Yes, you can get a marine mortgage for a liveaboard in the UK. The process is similar to getting a mortgage for a traditional property, but the boat itself acts as collateral. 

  • How are marine mortgage rates calculated, and what affects them? 

Marine mortgage rates are typically based on factors such as the value, type of the boat, the loan structure (fixed or variable), and your financial history. Unlike many lenders, our rates are not affected by the loan-to-value (LTV) ratio. 

  • What’s the difference between marine finance and a boat loan? 

Marine finance and boat loans generally refer to the same concept—providing funding to purchase a boat. However, when the boat itself is used as security for the loan, the agreement becomes a marine mortgage. 

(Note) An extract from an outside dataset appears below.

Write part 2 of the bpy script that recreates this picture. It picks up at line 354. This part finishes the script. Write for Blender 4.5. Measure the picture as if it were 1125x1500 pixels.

  • Do I need a deposit for a marine mortgage?

Yes, a deposit is typically required, and we offer marine mortgages with a minimum deposit of 20% (depending on circumstances). This is lower than many competitors who often require higher levels of deposit, usually based on factors such as boat age and type.

  • What types of boats can I get a mortgage for?

Marine mortgages are available for a wide range of boat types, including narrowboats and wide beams (including for liveaboard use), sailing yachts, motorboats, RIBs and sports boats. The terms available may vary depending on the type and value of the boat, and these can easily be seen by selecting the relevant boat type on our online quote calculator. 

  • Can I finance new build boats with stage payments?

Yes, we are able to finance new build stage payments, which are made on your behalf according to the manufacturer’s agreed schedule. These can be for up to 80% of the total build price, or just a smaller top up amount if you decide to increase the specification during production.’ 

  • Is there a maximum age of boat finance is available for? 

We do not impose a maximum age limit on boats, unlike many other lenders who typically have restrictions (often 30 years old or less). As part of our assessment process, we require a full out-of-water survey to be conducted on the buyer’s behalf by a qualified marine surveyor. Our lending decision is then based on the findings of that survey.